This Monday was focused on the suddenly passed legislation in the N.C. Senate that was a very restrictive bill on Women's health options. The crowd was much bigger than the first Moral Monday on Clergy Day, and it was made up of a lot diverse groups. This one had a lot more older women and their husbands than the first one I attended, and I think there were less African Americans in attendance. If it is any indication of the size, at the first one I went too, I easily found people I knew. At this one I did not run into anyone I knew.
As I was walking back to the car after the rally, I was carrying the sign I had held up all evening. "United for Women's Health." I passed a young woman who was walking to her car in a parking lot. She saw my sign, and as we walked passed each other, she said loudly, "Abortion is not women's health." It took me by surprise and all I could say on the spur of the moment was "Well, that is a large debate."

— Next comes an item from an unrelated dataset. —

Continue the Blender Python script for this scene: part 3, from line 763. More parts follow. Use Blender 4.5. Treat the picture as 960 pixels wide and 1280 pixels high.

That debate is at the heart of much of what we are talking about. Abortion is not a good thing. Abortion is an act of violence that is not wanted by anyone I know. But the question is who gets to decide that question. There were good posters which read, "If you want to make health care decisions for women, go to med school." The question is who is going to decided whether or not an abortion is the final solution to a horrible situation.
It is a large debate because those who want to make that decision for women, who want to say when and how and if a woman can have an abortion, also want to make the decisions about whether or not a teenage girl can get the morning after pill. Those who want to make the decision about abortions also refuse to allow the teaching of birth control, the pill, and condoms. Those who want to make the decision about abortions also do not want to provide help to single moms who carry the child to full term and have the child. The people who make these rules about abortion have these funny ideas about sex and how it works so that they believe rape cannot cause a pregnancy. The people who want to make the decisions about when, who and how a woman can have an abortion have been primarily men, like bishops, popes and priests, like Senators and Representatives who are old males. As somebody in Ohio in their state legislature suggested, Men ought to be required to have psychological counseling before getting Viagra.
It is a large debate because there are just so many factors, so many issues to be considered. All the things that the anti abortion people say about abortions are probably true. All the horrors of an unwanted, unloved, unhappy, child are also true and very obvious for long term cost to family and society. So how are we as a society going to balance all these issues. I am united for women's health care because I believe that in these kinds of complicated situations the person closest to the situation, the woman, ought to have the power to make that decision. For a political party which wants to get government out of our lives, they have had a pretty aggressive agenda of getting themselves right in the middle of telling lots of people what they can and cannot do.